Premium African Union study shows that employment is the biggest challenge in Angola and Mozambique.

Employment is the biggest challenge for Angola, Mozambique and the other eight countries from southern Africa, according to a study by the African Union (AU) and the Organization for Economic Co-operation and Development (OECD) regarding growth policies in the continent.

The 'Development Dynamics in Africa - Growth, Employment and Inequality 2018' report estimates that 16.5 million people in Angola, South Africa, Botswana, Lesotho, Malawi, Mozambique, Namibia, Swaziland, Zambia and Zimbabwe are unemployed, according to data referring to the period from 2015 to 2030.

The universe of the set of 10 southern African countries to which the study refers is of 177 million people, representing 14% of the population on the African continent, according to statistics provided by the AU, which estimates, as mentioned in this study, conducted in partnership with the OECD, that 1.1 million people is able to enter the labour market each year, until 2030.

The first report by the AU and the OECD, which addresses the relationships between growth, employment and inequalities in Africa and the implications for the strategic frameworks, points out problems with the diversification of economies, stressing that 'several countries depend heavily on the mining sector, which is volatile and creates few jobs'.

The limited creation of jobs, the incompatibility of skills and the obstacles that appear when attempting to start or grow new businesses are the reasons listed in the study to justify long-term unemployment rates of 15-35% in the countries that make up the Southern Africa Development Community (SADC).

In the countries that are not a part of the SADC - the 10 southern African countries included in this study are joined by the Democratic Republic of Congo, Mauritius, Tanzania, Seychelles and Madagascar - most workers do not have the financial resources or qualifications to enter the labor market.

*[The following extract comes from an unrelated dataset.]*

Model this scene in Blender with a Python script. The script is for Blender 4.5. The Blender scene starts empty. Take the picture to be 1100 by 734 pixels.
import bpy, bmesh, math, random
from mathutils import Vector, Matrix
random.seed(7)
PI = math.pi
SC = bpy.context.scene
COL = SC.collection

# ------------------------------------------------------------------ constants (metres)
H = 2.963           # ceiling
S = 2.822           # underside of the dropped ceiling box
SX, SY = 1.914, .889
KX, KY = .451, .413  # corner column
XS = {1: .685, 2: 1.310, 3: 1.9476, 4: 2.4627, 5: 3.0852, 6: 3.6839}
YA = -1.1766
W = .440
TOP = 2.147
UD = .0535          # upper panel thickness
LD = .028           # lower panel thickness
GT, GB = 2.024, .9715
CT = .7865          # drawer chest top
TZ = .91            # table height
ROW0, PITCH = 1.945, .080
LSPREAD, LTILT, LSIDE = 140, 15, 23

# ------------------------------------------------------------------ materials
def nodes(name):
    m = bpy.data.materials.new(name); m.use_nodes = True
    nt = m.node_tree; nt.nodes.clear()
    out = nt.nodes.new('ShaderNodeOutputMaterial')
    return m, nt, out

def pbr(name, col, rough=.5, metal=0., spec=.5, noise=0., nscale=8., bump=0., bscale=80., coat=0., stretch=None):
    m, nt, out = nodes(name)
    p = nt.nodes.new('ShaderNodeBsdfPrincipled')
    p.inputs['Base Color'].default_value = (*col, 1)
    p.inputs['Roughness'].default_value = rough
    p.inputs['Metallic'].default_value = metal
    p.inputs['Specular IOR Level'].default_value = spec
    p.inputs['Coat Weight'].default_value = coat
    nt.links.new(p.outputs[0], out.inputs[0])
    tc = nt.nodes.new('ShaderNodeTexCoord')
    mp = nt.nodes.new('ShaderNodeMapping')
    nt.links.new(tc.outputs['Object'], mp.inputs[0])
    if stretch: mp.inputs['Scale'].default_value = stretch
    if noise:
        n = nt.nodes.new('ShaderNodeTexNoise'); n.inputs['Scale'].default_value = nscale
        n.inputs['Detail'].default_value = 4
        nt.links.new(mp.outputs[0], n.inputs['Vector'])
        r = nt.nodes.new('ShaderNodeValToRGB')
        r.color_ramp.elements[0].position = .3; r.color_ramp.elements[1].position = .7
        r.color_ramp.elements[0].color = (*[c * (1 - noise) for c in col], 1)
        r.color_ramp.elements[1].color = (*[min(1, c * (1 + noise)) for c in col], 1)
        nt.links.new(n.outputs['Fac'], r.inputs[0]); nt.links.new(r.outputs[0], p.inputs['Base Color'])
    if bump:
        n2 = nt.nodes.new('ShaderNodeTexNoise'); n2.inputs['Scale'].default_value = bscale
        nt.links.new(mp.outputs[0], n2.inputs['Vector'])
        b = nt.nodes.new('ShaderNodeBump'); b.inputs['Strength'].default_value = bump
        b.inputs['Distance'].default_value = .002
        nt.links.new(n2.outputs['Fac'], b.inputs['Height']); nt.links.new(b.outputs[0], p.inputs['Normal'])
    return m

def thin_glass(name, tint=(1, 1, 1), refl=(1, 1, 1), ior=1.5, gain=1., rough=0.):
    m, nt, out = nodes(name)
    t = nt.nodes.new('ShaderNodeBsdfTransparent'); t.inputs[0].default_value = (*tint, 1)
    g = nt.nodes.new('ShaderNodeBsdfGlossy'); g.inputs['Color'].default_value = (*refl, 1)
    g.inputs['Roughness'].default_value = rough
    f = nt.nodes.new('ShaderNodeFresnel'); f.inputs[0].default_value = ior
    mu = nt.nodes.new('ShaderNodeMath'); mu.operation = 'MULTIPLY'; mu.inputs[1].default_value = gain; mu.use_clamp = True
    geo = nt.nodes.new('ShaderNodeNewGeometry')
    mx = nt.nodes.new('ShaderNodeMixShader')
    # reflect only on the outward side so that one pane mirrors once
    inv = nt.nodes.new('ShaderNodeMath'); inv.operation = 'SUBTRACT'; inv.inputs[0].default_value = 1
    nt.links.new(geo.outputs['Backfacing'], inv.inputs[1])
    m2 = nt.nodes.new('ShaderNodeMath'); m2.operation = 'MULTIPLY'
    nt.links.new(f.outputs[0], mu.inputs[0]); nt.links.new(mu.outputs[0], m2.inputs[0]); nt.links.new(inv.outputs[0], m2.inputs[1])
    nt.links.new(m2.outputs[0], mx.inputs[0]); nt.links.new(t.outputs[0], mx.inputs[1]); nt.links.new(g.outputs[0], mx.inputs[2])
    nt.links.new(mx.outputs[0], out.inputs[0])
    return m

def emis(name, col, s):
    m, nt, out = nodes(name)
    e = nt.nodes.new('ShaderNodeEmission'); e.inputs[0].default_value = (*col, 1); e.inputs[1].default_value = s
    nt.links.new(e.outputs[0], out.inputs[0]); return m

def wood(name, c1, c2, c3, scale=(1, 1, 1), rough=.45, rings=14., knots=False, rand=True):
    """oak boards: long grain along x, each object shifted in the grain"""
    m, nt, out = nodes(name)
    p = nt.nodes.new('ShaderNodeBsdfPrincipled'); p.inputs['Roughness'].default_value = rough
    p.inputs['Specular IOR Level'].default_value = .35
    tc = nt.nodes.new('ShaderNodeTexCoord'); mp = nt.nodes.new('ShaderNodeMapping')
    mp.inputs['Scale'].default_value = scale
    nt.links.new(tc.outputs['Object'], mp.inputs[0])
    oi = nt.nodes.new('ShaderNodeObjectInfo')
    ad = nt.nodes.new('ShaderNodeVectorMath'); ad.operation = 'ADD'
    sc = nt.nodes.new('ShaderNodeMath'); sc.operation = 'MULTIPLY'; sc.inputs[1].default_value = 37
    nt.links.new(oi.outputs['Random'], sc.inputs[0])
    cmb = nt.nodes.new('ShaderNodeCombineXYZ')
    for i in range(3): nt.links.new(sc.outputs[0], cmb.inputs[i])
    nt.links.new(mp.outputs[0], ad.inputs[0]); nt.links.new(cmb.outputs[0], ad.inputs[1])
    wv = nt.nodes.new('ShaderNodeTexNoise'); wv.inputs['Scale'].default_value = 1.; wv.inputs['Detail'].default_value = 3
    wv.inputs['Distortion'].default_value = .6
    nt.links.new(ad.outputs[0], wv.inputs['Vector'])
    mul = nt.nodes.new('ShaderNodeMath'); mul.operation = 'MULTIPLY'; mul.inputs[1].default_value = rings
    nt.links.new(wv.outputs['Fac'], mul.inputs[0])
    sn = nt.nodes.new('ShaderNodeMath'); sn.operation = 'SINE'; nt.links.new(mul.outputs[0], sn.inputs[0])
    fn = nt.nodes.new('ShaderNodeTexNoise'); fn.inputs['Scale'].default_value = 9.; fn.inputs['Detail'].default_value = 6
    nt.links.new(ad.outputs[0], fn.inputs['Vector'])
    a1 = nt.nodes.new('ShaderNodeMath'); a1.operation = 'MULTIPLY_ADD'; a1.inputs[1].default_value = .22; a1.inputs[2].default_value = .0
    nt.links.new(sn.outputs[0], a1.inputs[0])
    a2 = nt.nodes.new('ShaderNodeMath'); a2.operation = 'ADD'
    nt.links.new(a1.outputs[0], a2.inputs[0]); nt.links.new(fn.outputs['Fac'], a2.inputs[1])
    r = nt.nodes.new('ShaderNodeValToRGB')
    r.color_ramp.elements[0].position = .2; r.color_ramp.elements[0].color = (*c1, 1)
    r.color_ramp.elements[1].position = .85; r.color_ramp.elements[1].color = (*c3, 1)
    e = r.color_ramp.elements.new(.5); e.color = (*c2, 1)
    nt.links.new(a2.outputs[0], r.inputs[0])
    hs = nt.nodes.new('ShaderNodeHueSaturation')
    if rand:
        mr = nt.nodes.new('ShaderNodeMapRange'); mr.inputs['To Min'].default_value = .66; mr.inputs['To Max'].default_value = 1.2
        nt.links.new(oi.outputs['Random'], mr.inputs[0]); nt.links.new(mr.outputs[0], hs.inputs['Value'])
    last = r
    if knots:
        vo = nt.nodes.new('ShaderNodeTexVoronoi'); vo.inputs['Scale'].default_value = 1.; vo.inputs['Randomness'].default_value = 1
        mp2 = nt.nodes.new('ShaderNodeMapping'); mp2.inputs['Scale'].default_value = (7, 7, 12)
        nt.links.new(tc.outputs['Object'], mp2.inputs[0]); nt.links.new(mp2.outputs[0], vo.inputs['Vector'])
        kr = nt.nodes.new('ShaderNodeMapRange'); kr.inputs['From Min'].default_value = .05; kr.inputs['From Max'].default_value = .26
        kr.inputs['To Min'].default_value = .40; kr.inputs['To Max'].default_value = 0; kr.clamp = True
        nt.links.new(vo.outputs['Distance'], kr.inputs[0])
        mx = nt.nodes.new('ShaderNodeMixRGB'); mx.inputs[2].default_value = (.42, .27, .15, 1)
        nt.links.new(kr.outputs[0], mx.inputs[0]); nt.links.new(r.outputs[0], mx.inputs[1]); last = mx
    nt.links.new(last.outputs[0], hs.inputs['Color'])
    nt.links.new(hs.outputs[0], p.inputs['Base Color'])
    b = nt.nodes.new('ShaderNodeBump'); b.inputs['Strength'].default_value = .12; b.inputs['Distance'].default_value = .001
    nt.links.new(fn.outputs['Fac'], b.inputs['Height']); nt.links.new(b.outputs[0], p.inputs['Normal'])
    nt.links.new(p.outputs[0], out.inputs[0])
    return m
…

'Most workers are underemployed and work in poverty, especially in agriculture and low value-added services', noted the African academic researchers, economists and other African experts that wrote the report "Development Dynamics in Africa - Growth, Employment and Inequality 2018"

.Austral Africa nations, which present 'high levels of inequality in terms of income' earned from work, also have inequality issues in terms of employment opportunities for men and women.

'Gender inequality remains a significant obstacle', the study said, highlighting the existence of 'generally higher unemployment rates among women than among men, even among young people'.

It is concluded that 'the gap between men and women in the labor force remains a large one' in Angola, South Africa, Botswana, Lesotho, Malawi, Mozambique, Namibia, Swaziland, Zambia and Zimbabwe.

The extreme poverty in this region, which spans 5.9 million kilometers, reached 35.8% of the population of South Africa in 2013, reflecting a decrease since 1990, when it was registered at 43.8%.

The decline was justified by the AU and the OECD with 'social spending and growth helping to reduce extreme poverty' in the region, in which the majority of the rural population still does not have access to basic services such as electricity, water and sanitation.

The authors of the study compares the rural and urban realities and concluded that there is 'a great lack of opportunities' for people living outside urban centers.

In terms of electricity, the 'wide disparity of access' is proven by the numbers: in rural areas, only 22% of the population has access to electricity, while in urban centers the coverage is 80%.

Only 48% of the rural population has access to drinkable water, against 87% in urban centers.

Data on health conditions indicate that access thereto in rural areas is 34%, with 65% in urban centers.